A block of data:
* * * * * * *

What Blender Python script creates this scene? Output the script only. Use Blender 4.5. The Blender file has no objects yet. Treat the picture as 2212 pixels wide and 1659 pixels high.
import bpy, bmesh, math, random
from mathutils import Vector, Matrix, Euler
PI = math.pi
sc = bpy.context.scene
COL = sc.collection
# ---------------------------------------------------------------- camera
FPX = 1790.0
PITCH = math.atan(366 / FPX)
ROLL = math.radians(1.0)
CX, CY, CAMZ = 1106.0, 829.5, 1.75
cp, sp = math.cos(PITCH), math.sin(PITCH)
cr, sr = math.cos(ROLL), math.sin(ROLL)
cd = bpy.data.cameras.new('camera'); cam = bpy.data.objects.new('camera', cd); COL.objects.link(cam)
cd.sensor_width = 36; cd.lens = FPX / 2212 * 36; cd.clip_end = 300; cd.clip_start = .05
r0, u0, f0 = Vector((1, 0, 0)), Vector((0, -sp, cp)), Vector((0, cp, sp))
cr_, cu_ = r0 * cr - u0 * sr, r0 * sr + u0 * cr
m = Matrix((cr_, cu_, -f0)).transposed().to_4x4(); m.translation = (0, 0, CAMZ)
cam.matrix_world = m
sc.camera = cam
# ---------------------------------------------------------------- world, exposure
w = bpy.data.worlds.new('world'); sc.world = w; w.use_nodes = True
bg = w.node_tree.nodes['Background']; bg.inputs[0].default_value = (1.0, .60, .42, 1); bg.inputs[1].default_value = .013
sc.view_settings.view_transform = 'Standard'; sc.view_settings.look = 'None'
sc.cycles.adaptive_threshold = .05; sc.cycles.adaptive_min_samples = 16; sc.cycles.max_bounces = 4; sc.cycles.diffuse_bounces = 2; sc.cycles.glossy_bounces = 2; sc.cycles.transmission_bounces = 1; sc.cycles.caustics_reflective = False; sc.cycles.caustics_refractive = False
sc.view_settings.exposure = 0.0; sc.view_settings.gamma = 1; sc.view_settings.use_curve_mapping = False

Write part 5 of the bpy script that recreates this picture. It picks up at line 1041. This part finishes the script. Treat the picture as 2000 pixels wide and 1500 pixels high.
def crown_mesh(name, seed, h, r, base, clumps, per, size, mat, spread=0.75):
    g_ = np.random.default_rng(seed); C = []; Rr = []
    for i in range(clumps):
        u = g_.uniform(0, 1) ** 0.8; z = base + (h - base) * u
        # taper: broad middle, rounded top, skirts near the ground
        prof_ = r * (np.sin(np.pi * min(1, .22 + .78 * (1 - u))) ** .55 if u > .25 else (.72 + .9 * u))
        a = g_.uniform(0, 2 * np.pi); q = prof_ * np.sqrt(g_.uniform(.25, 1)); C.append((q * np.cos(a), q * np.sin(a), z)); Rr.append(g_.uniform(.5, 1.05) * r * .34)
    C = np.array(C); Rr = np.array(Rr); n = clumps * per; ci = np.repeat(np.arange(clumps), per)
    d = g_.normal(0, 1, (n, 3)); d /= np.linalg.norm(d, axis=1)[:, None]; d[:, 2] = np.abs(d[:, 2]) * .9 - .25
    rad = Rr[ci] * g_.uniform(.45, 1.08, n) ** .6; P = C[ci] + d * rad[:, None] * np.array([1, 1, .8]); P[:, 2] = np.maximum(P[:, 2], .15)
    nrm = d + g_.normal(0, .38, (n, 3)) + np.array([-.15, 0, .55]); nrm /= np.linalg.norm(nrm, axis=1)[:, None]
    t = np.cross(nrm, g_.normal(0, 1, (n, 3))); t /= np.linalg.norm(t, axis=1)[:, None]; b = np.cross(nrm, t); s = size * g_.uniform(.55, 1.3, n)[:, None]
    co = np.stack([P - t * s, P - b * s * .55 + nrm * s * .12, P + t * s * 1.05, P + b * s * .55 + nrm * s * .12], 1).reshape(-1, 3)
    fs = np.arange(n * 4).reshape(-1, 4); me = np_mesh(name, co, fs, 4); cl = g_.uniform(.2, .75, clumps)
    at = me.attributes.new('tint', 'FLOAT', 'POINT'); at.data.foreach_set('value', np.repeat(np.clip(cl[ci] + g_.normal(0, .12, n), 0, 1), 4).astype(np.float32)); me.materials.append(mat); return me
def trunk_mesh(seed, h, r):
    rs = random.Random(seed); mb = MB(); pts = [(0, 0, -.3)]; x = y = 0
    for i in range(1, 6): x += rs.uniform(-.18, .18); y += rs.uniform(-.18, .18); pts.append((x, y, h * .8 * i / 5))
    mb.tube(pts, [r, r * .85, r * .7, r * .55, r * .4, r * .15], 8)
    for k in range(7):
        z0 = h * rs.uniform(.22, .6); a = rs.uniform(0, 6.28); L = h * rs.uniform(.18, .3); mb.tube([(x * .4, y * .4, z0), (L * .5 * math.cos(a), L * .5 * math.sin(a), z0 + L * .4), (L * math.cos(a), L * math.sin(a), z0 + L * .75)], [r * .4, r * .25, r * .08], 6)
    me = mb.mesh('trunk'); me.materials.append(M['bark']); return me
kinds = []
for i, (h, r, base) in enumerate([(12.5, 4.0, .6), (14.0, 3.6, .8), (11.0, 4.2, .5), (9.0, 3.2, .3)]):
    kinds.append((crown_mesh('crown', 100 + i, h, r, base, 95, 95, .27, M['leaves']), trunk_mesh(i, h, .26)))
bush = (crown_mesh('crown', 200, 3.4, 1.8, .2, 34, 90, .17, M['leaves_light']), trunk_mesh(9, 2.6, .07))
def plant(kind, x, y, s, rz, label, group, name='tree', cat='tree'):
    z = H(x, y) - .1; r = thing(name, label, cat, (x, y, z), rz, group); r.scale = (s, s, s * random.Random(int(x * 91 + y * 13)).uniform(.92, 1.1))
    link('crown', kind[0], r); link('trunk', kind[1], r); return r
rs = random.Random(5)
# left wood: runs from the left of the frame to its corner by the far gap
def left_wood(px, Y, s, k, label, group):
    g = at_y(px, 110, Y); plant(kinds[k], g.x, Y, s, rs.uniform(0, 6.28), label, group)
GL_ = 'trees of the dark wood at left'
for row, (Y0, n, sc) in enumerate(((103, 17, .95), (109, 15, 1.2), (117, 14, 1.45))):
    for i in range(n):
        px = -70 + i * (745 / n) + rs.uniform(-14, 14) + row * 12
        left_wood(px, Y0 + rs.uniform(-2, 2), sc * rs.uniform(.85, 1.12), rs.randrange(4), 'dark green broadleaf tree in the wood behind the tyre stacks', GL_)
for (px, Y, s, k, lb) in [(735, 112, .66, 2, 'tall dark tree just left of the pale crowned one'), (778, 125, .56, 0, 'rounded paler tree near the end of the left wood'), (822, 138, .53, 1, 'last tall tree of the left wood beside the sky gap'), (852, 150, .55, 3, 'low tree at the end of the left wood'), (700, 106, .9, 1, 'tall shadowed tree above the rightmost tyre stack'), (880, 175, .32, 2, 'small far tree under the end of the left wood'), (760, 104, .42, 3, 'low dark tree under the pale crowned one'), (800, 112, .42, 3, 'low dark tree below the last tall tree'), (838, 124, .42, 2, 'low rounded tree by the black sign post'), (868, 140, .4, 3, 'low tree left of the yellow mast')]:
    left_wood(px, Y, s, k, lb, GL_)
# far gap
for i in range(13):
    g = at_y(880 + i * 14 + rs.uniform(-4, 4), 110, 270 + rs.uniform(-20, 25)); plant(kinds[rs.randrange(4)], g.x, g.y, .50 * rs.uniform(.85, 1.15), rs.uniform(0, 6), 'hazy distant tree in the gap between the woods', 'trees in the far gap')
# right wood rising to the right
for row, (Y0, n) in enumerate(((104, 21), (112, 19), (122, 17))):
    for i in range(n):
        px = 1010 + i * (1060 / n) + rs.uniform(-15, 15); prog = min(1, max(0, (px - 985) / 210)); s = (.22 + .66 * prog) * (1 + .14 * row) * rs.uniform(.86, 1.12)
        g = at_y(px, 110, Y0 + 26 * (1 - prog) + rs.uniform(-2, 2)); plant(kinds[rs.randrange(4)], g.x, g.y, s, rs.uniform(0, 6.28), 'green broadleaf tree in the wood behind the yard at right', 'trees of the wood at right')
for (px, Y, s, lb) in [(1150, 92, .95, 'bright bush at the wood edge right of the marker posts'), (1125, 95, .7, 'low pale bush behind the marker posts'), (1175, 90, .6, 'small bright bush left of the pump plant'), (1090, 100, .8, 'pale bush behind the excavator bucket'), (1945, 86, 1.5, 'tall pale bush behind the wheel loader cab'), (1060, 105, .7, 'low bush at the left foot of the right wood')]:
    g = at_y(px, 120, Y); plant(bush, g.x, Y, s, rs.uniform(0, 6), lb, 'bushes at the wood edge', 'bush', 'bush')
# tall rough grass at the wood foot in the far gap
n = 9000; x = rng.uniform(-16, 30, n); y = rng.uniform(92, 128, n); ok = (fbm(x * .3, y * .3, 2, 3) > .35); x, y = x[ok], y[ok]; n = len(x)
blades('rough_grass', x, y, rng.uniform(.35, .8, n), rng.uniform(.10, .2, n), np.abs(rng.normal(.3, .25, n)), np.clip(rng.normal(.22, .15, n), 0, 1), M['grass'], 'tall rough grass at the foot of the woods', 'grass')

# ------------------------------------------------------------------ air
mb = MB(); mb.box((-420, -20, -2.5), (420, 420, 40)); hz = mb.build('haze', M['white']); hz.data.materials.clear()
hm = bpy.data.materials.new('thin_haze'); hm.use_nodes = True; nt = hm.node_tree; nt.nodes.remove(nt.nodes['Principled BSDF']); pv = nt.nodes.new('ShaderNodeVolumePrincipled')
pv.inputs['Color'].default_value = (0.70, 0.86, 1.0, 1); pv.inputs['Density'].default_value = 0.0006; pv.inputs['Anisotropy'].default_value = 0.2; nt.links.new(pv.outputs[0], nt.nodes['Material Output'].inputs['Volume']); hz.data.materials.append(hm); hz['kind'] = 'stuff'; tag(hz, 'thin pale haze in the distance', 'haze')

* * * * * * *

WHAT IS REQUIRED:
Scan the material line by line and report each one that contains "scene".

EXERCISE ANSWER:
What Blender Python script creates this scene? Output the script only. Use Blender 4.5. The Blender file has no objects yet. Treat the picture as 2212 pixels wide and 1659 pixels high.
sc = bpy.context.scene